Saturday, May 18, 2013

Money & Business

The Business of Pornography

Most of the outsize profits being generated by pornography today are being earned by businesses not traditionally associated with the sex industry

By Eric Schlosser
Posted 2/2/97
Page 8 of 10

Lake, whose real name is Farrell Timlake, was raised in Fairfield County, Conn. He attended prep schools in New Canaan and Kent, studied literature at the University of Washington, became a performance artist, met his wife at a rock club, and followed the Grateful Dead with her for years. The two have been together for more than a decade and have a young daughter. Lake was a porn star in Los Angeles before buying Homegrown, as was his wife. Lake's brother, who attended Exeter and Stanford, is now Homegrown's head of sales and has performed in its films.

In much the same way that hard-core films on videocassette were largely responsible for the rapid introduction of the VCR, porn on CD-ROM and on the Internet has hastened acceptance of these new technologies. Interactive adult CD-ROMs, such as Virtual Valerie and The Penthouse Photo Shoot, created interest in multimedia equipment among male computer buyers. The availability of sexually explicit material through computer bulletin board systems has drawn many users to the Internet. Porn companies have established elaborate Web sites to lure customers. But these new technologies have not yet become a major source of income for the sex industry. Most of the adult-film producers in Southern California--like their Hollywood counterparts--have been disappointed with their multimedia sales. Despite the vast quantities of porn available on the Internet, the revenues being generated are minuscule compared with the video trade. Nevertheless, distributing porn via the Net may yield large profits one day. Playboy's Web site, which offers free glimpses of its Playmates, now averages about 5 million hits a day.

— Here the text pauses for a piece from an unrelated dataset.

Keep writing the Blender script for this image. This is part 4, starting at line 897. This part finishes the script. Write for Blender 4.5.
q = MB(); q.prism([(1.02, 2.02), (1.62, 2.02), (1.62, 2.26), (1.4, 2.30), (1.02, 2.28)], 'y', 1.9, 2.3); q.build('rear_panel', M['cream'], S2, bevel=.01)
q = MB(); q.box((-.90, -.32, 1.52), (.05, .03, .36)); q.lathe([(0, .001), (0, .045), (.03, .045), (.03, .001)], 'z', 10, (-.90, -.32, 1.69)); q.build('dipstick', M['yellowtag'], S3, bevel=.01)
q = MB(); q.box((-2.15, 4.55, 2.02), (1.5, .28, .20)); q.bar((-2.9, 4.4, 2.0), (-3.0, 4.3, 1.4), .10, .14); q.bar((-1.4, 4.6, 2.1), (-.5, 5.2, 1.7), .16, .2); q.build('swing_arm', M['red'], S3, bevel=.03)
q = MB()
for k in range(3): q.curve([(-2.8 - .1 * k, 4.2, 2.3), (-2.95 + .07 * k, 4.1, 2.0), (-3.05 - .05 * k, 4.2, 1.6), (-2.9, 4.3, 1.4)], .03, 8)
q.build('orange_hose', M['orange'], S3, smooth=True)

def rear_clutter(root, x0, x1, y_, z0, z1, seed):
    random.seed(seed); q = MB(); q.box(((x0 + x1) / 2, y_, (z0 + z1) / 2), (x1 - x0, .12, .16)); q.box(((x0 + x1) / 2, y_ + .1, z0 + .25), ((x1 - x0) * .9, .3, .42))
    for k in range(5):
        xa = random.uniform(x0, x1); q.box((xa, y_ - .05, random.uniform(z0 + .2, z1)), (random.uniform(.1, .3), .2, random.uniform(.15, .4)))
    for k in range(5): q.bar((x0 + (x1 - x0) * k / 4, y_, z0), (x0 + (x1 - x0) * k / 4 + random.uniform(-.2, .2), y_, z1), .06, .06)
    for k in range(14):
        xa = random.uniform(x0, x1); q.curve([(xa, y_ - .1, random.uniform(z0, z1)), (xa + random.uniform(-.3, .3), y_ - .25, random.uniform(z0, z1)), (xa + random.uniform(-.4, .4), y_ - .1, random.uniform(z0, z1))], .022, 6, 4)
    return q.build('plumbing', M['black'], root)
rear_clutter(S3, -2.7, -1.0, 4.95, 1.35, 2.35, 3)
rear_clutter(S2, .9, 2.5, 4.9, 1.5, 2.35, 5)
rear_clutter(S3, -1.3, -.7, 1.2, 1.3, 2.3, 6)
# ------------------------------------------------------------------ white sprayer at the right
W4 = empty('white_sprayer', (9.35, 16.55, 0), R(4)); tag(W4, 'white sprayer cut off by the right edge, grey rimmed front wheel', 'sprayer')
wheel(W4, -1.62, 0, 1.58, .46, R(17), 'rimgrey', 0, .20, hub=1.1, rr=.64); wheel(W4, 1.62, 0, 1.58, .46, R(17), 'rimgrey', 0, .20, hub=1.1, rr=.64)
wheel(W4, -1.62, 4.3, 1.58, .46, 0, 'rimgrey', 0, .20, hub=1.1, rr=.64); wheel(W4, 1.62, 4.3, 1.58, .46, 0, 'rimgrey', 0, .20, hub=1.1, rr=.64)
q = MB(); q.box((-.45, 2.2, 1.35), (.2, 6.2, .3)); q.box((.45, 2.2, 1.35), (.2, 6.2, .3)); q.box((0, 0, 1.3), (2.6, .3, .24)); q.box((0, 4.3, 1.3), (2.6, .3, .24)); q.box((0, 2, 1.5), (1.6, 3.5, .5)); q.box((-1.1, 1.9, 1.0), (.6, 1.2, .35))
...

Larry Flynt imagines a future in which the TV and the personal computer have merged. Americans will lie in bed, cruising the Internet with their remote controls--and ordering hard-core films at the punch of a button. The Internet promises to combine the video store's diversity of choices with the secrecy of purchases through the mail. The best example of how such "non-face-to-face transactions" will take place can be found in any recent issue of Hustler. Most of the ads, which cost $15,000 a page, are selling telephone sex.

Tough call. Telephone sex--considered simply one more form of "audiotext" by executives in the trade--became a huge business in the 1980s despite government efforts at regulation. Every night, between the peak hours of 9 p.m. and 1 a.m., perhaps a quarter of a million Americans pick up the phone and dial a number for commercial phone sex. The average call lasts six to eight minutes, and the charges range from 89 cents to $4 a minute. According to the owner of one of America's largest "audiotext providers," three quarters of the callers are lonely hearts seeking conversation with a woman. The sexual content of the call is often of secondary importance. Some calls reach a recorded message, but most are answered by "actresses"--bank tellers, accountants, secretaries, and housewives earning a little extra money at the end of the day. The ease, anonymity, and interactive quality of phone sex explain its commercial success and its relevance to the future of the Internet. Last year Americans spent between $750 million and $1 billion on telephone sex.